Sunday, September 16, 2007

Pretend Power

Local control means just that and the continued efforts by communities to incorporate are a natural response to not being able to really control their own community.

Power struggles persist
New councils get clout, but county still has last word
By Ed Fletcher - Bee Staff Writer
Published 12:00 am PDT Sunday, September 16, 2007


If you ask folks around Rio Linda whether the county should close their local dirt racetrack, the answer is a pretty resounding "no."

It's no stretch to say that most people around this largely rural community in northwest Sacramento County wouldn't have a problem letting boys and girls race quarter midget cars around the 1/20-mile dirt track for generations to come.

"I can't find a single person out here who wants that track closed," said Erwin Hayer, a community activist whose father once owned the land now in dispute.

But that's not the landowner's position. Led by Sacramento County Supervisor Roger Dickinson, county officials bought the track land and nearby acreage to add to the riparian habitat of Dry Creek Parkway, they say, not to continue the racetrack operation.

The dispute exemplifies the struggle the county faces in trying to balance the desires of neighborhoods in unincorporated areas with big-picture planning and governance.

Ironically, it is the county that has amplified the voices of those unincorporated communities.

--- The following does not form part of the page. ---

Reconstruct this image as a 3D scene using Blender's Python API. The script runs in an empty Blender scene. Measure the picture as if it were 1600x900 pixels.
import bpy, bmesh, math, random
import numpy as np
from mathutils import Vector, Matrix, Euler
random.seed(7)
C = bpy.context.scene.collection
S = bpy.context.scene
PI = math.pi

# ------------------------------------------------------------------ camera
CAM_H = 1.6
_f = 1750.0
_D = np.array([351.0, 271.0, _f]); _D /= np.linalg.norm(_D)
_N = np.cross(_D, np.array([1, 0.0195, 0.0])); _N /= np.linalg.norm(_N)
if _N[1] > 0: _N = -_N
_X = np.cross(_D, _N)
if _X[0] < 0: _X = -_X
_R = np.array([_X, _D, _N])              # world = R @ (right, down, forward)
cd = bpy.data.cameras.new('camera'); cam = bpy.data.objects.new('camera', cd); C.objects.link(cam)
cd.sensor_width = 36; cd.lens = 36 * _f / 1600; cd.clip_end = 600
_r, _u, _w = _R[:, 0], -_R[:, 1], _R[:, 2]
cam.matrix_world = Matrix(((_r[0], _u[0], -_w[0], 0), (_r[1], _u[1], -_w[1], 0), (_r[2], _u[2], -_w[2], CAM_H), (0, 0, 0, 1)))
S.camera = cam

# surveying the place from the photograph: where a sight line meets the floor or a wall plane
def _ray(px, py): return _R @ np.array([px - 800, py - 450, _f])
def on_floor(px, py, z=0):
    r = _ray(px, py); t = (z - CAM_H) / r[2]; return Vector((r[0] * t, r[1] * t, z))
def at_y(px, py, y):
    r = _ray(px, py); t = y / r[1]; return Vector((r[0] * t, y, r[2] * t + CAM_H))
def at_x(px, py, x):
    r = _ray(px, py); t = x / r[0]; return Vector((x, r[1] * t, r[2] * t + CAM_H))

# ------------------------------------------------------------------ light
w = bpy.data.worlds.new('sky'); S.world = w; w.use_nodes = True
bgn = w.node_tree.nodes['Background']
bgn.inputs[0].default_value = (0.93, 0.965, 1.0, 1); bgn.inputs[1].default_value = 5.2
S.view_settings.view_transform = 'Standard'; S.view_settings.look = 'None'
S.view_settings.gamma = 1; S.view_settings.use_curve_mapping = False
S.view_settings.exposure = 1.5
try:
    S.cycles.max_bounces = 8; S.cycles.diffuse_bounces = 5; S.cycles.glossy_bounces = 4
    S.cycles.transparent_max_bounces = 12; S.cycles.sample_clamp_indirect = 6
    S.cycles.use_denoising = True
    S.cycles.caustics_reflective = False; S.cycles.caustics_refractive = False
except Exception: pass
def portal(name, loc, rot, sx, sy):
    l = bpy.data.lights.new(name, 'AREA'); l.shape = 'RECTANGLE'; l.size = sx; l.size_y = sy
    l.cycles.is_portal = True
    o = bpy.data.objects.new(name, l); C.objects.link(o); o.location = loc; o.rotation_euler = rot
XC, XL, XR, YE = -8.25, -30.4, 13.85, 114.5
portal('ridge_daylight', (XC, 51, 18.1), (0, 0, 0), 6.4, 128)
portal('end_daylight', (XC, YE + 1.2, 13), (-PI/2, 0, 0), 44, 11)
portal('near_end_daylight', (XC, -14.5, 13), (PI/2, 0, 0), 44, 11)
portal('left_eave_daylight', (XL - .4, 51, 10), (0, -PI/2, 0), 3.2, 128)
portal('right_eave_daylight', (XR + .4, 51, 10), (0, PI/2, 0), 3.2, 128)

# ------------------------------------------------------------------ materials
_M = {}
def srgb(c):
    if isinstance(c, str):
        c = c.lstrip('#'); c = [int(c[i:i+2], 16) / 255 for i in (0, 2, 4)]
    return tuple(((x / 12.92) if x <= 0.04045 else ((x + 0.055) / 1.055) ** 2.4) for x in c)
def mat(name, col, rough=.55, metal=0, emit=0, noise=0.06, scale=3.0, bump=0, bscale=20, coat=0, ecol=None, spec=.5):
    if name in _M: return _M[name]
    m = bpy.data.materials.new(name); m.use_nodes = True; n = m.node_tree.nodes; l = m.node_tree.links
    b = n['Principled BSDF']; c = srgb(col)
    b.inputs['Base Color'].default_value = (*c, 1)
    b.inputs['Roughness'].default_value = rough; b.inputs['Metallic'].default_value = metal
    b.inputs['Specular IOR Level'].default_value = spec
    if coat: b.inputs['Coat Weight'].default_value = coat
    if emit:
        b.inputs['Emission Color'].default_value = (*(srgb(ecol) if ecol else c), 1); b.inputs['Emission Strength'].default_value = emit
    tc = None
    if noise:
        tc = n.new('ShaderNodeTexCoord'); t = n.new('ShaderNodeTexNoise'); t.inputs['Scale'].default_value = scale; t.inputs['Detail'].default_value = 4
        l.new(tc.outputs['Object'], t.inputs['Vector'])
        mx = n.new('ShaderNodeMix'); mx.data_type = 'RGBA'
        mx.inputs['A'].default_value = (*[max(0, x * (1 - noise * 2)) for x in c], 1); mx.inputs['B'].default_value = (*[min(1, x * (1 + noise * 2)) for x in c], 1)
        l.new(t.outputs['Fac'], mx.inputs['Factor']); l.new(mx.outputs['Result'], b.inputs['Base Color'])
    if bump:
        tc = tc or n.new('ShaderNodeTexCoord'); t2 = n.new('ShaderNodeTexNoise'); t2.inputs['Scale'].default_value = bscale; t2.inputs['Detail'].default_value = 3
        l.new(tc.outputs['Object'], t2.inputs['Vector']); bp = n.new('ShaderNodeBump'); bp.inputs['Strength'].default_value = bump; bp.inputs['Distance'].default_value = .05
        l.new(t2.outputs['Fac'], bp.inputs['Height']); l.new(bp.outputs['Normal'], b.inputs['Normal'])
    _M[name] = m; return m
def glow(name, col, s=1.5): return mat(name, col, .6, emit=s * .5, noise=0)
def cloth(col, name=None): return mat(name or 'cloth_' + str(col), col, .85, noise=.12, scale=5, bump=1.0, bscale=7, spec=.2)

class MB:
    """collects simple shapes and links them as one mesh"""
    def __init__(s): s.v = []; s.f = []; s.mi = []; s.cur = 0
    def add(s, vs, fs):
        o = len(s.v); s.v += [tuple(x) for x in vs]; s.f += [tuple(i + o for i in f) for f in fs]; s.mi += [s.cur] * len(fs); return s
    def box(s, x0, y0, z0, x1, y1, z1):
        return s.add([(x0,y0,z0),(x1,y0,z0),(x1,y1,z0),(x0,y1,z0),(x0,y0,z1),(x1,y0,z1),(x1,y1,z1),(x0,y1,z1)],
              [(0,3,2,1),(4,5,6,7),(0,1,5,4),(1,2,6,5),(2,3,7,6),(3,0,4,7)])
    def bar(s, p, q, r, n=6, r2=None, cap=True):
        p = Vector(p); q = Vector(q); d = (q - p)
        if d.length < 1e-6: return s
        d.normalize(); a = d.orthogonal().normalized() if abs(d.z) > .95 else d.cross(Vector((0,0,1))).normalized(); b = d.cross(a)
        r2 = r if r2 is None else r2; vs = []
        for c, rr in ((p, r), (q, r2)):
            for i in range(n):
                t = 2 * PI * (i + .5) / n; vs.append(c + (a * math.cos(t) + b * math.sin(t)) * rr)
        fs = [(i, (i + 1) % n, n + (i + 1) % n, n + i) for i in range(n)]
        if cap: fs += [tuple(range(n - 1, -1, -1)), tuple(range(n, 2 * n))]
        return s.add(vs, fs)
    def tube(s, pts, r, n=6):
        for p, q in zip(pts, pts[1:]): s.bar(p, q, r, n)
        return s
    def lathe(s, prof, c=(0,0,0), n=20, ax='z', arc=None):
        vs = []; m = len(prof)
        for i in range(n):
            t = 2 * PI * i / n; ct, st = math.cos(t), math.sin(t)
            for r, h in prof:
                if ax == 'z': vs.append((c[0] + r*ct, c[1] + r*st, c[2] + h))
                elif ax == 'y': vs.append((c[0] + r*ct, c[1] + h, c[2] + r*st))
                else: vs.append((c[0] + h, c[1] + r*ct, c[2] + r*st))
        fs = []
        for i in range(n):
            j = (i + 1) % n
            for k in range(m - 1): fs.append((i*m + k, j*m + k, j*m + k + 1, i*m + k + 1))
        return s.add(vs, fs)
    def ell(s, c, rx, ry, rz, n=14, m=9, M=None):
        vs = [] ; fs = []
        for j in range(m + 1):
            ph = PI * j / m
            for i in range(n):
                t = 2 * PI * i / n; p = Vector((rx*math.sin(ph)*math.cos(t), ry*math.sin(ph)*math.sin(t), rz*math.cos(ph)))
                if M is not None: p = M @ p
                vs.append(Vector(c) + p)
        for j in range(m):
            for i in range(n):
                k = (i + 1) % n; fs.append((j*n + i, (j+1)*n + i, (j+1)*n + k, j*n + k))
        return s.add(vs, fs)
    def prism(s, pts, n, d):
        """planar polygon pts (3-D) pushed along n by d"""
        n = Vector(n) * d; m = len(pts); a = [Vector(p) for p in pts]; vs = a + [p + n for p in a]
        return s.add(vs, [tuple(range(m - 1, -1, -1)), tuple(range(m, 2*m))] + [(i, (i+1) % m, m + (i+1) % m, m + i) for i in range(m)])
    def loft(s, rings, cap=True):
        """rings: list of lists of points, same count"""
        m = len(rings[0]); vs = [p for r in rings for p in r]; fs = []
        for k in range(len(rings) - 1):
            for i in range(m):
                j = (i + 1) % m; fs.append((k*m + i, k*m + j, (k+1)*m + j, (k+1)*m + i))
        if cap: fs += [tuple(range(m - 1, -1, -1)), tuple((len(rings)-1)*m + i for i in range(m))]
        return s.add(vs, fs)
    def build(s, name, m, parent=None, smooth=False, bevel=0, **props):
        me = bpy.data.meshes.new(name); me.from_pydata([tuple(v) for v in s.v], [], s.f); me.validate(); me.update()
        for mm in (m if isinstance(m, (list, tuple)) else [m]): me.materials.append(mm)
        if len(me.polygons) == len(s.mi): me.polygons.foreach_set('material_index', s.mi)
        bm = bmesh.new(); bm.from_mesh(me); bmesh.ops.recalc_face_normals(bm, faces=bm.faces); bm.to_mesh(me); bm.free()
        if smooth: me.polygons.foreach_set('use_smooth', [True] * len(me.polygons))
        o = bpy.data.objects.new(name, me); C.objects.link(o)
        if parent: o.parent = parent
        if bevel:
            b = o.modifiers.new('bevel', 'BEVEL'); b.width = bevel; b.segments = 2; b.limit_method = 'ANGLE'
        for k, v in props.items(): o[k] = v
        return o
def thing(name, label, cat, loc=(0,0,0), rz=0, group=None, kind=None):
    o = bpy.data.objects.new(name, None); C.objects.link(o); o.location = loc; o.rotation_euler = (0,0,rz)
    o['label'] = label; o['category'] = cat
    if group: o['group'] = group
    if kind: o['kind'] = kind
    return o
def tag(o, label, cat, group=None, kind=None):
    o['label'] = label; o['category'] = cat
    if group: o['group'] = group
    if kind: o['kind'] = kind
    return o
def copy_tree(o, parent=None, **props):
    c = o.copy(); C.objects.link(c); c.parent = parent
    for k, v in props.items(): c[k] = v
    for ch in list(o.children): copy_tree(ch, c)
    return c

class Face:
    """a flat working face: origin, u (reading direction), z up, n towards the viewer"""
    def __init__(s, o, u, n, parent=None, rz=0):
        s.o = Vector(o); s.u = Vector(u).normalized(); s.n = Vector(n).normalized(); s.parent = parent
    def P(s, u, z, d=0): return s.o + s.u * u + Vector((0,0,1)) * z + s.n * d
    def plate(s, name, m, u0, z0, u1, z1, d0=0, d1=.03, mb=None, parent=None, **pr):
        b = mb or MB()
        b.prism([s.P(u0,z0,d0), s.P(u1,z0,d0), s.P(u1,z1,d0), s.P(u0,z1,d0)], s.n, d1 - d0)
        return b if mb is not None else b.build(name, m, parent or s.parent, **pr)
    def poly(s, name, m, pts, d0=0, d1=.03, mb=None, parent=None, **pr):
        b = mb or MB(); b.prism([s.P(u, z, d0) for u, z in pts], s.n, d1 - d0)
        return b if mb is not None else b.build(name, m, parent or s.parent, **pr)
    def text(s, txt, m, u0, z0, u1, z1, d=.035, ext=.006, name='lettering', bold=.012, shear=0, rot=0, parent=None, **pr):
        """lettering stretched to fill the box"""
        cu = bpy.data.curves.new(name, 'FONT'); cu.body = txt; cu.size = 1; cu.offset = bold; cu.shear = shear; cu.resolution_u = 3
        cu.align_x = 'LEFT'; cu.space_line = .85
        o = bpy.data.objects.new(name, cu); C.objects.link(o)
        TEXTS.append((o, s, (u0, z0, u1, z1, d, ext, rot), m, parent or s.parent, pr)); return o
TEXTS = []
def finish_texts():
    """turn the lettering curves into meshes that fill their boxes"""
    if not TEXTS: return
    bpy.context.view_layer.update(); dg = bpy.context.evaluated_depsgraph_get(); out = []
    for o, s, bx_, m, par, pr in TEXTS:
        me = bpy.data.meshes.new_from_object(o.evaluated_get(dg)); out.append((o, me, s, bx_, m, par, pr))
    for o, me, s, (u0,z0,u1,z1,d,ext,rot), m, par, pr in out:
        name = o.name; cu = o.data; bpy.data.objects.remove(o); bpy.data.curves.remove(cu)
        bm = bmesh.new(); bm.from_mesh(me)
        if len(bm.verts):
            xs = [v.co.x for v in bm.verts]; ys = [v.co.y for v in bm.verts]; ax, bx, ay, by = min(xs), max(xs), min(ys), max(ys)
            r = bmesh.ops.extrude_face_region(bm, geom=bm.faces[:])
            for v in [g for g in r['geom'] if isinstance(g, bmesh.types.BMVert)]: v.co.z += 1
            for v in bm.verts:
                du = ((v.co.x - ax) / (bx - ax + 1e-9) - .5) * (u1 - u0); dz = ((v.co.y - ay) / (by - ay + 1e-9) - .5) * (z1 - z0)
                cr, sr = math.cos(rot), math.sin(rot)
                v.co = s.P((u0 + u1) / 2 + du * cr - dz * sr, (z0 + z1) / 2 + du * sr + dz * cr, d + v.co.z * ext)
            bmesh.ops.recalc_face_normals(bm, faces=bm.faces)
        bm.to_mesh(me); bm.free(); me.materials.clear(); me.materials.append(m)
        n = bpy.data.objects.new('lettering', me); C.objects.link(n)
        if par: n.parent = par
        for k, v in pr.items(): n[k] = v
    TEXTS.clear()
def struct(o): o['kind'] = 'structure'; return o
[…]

In 2006, the county created four pilot community councils, handing those appointed bodies the roles that various county-wide planning agencies hold in other unincorporated areas.

Community council decisions can, for a fee, be appealed to the Board of Supervisors, but the locals have the final say in most cases.

But in the case of the dirt racetrack, the Rio Linda/Elverta Community Council does not have the authority to overturn the county's land purchase.

The four areas with community councils are Rio Linda/ Elverta, Carmichael/Old Foothill Farms, Arden Arcade and Fair Oaks.

Ten older-version advisory councils represent the remainder of the unincorporated county and continue to make recommendations to planning bodies.

Residents living in areas served by the community councils are more likely to watch or attend county meetings, more satisfied with their quality of life and happier with the county's delivery of service than other county residents, according to a county-commissioned survey of area voters presented last month to the Board of Supervisors.

Dickinson said community councils are part of a larger effort to "decentralize our government and encourage civic engagement."

Given the relatively recent incorporations of Citrus Heights, Elk Grove and Rancho Cordova -- and ongoing efforts seeking cityhood for Fair Oaks, Rio Linda and Arden Arcade -- some suggest the pilot project has a bigger purpose.

"They are really to stem the tide of fleeing cities," said Barbara O'Connor, a local political observer and communications professor at California State University, Sacramento.